- _WORK INSTRUCTIONS_
Could you write out the opening lines of the data, word for word, stopping after the line that contains "COL = SC.collection"?

________________________

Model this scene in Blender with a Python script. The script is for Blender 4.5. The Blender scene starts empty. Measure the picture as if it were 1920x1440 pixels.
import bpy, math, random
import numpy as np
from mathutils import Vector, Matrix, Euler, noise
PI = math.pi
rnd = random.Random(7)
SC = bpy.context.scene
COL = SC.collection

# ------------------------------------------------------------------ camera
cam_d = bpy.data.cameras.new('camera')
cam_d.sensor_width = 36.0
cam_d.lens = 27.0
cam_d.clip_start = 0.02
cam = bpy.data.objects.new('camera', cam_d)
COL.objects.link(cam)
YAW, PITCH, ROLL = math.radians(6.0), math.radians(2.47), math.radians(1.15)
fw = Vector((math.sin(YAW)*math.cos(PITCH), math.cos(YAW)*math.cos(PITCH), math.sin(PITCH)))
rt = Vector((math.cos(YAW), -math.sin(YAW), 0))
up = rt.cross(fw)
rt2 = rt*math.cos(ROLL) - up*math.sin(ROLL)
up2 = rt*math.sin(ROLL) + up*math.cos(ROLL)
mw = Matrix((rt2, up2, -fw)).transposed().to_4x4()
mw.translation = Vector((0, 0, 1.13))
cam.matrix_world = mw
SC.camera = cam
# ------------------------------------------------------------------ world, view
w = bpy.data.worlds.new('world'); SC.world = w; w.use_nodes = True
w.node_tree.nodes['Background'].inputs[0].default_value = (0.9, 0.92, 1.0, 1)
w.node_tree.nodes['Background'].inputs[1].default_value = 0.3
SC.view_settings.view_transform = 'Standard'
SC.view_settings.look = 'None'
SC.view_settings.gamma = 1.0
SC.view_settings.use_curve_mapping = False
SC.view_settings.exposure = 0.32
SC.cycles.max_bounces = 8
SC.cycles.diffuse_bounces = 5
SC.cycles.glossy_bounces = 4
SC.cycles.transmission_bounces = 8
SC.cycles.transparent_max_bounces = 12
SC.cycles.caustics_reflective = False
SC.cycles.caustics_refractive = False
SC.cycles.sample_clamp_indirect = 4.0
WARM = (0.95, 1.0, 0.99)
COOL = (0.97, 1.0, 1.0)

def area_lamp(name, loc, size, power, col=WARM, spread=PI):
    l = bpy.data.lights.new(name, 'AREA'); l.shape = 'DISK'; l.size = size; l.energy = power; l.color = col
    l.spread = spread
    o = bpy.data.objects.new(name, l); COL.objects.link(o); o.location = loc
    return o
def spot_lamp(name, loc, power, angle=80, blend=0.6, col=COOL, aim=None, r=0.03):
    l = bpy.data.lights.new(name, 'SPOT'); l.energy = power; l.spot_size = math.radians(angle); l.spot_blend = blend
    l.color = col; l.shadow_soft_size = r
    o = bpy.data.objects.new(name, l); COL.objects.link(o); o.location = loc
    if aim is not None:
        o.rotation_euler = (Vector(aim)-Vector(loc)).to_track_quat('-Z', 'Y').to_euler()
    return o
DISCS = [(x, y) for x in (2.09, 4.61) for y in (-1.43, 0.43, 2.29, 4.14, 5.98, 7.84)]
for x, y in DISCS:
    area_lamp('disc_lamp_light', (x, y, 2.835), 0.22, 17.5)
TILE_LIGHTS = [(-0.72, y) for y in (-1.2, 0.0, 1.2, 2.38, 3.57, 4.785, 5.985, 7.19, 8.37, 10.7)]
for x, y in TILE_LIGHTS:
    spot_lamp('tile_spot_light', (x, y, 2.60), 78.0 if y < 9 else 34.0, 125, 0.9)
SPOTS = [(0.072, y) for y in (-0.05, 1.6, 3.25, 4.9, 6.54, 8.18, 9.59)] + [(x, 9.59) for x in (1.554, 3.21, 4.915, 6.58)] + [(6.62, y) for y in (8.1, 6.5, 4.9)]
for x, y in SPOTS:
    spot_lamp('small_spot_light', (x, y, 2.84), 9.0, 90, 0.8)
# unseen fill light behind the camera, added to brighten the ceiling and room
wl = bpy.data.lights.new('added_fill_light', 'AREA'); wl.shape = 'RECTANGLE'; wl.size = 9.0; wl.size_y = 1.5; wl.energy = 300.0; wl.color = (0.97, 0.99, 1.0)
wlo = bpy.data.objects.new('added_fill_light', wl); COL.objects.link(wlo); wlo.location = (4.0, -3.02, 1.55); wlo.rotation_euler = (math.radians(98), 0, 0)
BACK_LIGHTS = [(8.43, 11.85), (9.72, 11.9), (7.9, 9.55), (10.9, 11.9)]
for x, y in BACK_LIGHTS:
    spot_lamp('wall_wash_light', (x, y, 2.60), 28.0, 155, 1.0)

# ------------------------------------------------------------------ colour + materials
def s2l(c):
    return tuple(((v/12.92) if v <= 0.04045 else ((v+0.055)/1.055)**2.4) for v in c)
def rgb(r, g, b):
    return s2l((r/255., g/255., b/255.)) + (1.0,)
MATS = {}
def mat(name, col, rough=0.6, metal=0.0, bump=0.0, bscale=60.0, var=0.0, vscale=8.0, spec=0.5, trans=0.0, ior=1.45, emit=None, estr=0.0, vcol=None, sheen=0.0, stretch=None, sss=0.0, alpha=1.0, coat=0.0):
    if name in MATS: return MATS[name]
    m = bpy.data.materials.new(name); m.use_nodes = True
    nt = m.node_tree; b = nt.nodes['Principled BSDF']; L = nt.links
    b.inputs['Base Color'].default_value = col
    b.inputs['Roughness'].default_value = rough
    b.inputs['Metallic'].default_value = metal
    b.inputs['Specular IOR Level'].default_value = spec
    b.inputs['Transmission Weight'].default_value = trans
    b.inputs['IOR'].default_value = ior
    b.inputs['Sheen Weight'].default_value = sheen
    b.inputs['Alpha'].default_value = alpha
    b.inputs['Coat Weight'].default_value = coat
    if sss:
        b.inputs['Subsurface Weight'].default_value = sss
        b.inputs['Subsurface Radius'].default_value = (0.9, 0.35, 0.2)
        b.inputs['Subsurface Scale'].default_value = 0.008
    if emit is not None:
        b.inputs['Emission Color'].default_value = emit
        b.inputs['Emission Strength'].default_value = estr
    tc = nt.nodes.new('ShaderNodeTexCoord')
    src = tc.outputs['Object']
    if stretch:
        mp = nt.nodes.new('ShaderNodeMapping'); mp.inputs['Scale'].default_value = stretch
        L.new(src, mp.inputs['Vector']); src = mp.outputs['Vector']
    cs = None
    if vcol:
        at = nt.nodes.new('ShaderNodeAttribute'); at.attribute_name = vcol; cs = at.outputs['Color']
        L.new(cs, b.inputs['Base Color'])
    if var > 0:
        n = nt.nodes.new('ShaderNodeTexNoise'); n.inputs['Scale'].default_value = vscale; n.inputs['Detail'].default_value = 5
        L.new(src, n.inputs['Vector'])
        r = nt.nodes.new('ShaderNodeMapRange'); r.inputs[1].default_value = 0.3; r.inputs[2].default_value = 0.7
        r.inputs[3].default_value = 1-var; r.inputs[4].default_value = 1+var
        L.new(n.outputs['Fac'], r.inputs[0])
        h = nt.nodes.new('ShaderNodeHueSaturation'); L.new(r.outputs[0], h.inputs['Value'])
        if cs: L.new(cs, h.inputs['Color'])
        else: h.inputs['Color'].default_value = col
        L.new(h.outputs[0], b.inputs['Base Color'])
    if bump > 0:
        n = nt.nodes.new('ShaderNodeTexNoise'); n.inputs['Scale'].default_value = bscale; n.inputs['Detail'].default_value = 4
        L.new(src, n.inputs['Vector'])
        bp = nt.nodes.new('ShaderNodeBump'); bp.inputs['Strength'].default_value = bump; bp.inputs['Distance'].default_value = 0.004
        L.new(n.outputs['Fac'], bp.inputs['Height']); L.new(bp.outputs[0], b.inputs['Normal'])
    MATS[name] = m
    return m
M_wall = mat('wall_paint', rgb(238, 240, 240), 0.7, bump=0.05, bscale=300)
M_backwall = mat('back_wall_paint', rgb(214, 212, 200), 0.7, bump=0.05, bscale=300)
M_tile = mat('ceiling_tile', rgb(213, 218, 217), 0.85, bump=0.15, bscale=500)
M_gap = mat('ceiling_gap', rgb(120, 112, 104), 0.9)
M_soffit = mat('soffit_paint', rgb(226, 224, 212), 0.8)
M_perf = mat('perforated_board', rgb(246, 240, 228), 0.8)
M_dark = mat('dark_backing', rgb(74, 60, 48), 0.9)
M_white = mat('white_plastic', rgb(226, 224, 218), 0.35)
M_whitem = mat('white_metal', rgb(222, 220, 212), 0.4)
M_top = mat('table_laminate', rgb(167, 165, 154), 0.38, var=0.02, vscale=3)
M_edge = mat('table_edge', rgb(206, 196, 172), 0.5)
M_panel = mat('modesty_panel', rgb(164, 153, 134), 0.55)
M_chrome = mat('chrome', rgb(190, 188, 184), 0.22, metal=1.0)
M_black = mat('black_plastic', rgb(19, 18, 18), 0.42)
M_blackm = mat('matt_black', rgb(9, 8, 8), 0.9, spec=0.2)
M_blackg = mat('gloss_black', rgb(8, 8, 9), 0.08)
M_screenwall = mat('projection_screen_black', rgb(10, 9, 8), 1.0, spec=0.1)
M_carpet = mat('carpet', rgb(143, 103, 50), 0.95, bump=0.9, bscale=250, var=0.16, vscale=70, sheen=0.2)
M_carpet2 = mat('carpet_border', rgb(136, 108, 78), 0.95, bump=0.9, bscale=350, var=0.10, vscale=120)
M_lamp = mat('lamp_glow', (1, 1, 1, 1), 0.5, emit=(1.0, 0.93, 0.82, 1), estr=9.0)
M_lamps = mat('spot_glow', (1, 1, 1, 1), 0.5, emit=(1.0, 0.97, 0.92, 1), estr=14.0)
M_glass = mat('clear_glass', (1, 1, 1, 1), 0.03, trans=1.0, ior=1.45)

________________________

- _EXERCISE OUTPUT_
Model this scene in Blender with a Python script. The script is for Blender 4.5. The Blender scene starts empty. Measure the picture as if it were 1920x1440 pixels.
import bpy, math, random
import numpy as np
from mathutils import Vector, Matrix, Euler, noise
PI = math.pi
rnd = random.Random(7)
SC = bpy.context.scene
COL = SC.collection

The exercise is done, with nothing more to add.